======== DATA FOR PROCESSING

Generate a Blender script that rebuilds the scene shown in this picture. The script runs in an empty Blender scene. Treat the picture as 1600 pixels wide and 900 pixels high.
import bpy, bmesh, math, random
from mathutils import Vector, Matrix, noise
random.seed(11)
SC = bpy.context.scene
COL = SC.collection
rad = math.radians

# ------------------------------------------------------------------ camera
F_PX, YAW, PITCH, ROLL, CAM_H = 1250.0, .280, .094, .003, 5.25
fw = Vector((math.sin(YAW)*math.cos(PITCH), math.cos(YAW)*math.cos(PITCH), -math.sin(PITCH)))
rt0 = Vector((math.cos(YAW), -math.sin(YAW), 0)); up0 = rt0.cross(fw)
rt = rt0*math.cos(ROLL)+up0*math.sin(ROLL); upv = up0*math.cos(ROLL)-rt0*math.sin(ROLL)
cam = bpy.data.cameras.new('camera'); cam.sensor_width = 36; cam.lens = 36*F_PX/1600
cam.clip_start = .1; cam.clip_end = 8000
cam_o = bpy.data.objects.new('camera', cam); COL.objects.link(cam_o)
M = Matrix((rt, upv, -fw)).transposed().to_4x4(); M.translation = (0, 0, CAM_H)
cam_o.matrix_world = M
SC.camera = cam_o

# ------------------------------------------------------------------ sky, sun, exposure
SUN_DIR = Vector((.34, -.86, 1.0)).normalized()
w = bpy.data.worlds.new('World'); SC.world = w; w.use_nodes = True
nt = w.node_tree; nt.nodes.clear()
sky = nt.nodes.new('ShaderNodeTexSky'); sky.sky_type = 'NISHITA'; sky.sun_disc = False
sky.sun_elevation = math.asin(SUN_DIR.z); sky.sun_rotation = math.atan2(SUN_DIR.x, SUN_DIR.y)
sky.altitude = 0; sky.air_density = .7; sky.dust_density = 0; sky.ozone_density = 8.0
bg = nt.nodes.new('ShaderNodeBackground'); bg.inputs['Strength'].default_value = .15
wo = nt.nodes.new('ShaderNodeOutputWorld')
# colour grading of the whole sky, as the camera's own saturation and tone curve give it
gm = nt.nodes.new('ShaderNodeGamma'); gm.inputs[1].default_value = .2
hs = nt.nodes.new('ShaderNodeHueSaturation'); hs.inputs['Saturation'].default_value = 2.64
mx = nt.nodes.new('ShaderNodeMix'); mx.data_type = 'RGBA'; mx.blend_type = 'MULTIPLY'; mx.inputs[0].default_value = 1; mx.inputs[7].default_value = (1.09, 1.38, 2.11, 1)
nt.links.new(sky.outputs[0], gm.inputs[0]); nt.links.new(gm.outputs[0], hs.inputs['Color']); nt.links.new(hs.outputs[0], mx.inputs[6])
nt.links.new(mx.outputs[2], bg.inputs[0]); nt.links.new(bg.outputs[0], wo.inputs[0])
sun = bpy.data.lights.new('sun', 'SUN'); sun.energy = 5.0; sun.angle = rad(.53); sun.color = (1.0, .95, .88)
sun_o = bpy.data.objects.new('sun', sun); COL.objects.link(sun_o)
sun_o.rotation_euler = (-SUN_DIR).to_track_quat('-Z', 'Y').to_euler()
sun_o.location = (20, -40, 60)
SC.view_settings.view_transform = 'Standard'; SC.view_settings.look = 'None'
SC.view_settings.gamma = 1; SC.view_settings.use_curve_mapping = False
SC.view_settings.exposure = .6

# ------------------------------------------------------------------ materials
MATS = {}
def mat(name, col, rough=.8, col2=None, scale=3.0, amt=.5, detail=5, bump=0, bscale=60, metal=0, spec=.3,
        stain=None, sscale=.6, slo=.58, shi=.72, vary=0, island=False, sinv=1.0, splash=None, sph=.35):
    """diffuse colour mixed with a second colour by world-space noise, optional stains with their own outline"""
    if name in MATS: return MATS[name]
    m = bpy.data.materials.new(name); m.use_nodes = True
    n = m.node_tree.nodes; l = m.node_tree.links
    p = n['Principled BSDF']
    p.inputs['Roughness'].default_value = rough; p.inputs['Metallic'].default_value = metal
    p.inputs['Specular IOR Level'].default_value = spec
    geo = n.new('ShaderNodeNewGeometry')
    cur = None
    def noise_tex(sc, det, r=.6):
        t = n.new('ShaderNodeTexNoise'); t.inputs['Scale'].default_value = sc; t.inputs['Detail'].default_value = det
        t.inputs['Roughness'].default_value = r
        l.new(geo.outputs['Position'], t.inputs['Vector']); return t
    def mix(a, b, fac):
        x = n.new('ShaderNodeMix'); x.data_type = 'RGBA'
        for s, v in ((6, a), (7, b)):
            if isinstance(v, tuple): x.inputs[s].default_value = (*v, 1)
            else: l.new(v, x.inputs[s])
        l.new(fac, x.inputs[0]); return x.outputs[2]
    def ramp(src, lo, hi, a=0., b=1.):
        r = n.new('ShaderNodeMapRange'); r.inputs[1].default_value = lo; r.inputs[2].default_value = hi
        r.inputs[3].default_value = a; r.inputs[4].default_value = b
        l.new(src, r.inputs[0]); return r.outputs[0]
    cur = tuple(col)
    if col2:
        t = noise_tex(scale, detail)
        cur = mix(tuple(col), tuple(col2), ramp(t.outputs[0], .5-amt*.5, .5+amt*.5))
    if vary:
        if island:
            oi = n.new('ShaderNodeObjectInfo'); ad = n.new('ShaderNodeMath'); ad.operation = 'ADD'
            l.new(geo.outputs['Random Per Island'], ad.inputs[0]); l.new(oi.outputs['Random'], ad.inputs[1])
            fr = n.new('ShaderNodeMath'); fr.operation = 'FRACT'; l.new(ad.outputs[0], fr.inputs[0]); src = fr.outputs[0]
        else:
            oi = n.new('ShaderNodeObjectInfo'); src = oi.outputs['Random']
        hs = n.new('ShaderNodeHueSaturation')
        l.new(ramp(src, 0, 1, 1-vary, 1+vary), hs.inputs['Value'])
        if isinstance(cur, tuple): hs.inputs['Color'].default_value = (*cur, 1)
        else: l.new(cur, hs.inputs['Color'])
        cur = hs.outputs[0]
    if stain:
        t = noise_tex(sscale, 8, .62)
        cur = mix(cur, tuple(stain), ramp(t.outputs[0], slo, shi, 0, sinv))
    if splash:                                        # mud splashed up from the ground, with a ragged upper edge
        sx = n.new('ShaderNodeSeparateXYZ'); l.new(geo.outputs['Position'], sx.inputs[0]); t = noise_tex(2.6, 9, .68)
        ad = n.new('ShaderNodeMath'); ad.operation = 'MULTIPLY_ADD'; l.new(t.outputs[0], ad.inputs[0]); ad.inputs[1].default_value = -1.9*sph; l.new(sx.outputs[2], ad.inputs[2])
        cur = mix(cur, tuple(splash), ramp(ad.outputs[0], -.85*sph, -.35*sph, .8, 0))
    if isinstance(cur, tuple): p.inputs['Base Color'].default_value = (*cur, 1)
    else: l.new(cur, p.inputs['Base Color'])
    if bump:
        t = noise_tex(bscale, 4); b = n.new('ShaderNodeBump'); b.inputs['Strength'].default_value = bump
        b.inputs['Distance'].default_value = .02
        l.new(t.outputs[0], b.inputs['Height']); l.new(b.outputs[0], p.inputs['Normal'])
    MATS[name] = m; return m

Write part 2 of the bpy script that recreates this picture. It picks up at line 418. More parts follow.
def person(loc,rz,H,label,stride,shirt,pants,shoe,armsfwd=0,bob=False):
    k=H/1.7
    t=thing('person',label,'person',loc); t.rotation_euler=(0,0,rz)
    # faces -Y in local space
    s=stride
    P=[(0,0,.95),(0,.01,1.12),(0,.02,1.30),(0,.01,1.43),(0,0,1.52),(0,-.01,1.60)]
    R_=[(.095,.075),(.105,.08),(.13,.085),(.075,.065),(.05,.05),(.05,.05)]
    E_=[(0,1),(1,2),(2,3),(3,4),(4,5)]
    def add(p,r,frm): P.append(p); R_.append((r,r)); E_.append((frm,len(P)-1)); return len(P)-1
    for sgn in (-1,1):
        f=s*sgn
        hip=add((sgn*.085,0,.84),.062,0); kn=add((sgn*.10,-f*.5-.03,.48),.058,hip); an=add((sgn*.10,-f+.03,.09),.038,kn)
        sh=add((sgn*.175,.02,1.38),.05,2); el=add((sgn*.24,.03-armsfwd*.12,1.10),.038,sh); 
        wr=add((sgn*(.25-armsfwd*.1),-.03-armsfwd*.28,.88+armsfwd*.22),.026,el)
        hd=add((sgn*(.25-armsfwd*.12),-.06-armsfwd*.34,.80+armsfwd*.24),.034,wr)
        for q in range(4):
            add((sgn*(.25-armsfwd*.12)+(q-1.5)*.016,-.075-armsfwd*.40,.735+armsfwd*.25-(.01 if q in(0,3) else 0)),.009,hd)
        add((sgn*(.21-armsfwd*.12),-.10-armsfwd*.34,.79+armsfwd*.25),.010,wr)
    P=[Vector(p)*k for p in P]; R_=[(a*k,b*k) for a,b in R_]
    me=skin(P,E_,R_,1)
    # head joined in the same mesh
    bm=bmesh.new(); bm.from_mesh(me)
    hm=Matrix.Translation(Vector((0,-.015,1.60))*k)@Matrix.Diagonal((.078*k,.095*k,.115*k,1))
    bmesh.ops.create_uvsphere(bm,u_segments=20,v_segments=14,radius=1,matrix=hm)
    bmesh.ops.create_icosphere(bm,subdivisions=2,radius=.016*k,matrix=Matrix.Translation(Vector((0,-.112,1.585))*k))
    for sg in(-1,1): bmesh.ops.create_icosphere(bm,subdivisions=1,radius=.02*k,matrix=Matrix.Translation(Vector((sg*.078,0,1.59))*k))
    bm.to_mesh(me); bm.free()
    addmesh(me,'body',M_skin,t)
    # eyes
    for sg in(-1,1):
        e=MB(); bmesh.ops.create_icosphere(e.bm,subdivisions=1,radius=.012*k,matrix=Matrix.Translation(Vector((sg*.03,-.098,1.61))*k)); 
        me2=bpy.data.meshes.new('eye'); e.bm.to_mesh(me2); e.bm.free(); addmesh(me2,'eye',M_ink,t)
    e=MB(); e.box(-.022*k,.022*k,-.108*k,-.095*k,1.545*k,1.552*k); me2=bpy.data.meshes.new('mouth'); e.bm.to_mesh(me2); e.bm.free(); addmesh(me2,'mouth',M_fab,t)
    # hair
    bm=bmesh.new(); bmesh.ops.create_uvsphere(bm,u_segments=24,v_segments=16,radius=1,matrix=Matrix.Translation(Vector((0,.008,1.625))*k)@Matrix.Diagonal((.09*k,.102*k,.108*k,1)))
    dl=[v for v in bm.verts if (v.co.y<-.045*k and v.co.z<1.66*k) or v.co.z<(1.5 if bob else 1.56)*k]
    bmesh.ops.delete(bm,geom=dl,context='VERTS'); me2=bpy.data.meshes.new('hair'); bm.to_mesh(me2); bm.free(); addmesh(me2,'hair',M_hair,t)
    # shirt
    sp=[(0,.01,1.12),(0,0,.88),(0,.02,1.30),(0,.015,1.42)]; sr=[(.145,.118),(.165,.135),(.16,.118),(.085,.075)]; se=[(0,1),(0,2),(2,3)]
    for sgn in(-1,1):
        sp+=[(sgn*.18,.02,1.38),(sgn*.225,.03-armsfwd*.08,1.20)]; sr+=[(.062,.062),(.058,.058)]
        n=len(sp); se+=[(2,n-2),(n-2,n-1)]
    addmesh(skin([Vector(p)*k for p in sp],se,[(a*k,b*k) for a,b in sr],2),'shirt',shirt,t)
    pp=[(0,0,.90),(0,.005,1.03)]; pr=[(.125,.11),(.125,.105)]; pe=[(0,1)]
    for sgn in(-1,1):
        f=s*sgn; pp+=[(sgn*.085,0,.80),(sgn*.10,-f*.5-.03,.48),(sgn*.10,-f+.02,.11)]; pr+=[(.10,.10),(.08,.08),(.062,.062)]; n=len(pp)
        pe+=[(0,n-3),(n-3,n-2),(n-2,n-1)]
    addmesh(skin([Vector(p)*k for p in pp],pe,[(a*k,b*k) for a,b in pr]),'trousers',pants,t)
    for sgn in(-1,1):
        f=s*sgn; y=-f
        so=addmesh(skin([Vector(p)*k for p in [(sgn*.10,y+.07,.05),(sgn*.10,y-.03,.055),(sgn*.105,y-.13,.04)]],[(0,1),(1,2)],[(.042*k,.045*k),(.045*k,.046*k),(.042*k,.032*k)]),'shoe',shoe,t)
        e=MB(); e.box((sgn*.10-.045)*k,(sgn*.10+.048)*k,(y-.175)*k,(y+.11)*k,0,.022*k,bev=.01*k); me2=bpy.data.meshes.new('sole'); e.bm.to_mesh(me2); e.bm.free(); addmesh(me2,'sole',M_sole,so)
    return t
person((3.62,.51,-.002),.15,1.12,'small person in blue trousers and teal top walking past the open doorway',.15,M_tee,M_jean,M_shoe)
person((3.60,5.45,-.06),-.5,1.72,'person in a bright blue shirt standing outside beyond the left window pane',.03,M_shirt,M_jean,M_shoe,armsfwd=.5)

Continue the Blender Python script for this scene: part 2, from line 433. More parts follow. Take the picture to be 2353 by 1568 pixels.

================

**STATED PROBLEM:**
Write out again, exactly, the lines from the start of the entries up to and including the one with "rad = math.radians". Nothing else belongs in the reply.

**CORRECT RESPONSE:**
Generate a Blender script that rebuilds the scene shown in this picture. The script runs in an empty Blender scene. Treat the picture as 1600 pixels wide and 900 pixels high.
import bpy, bmesh, math, random
from mathutils import Vector, Matrix, noise
random.seed(11)
SC = bpy.context.scene
COL = SC.collection
rad = math.radians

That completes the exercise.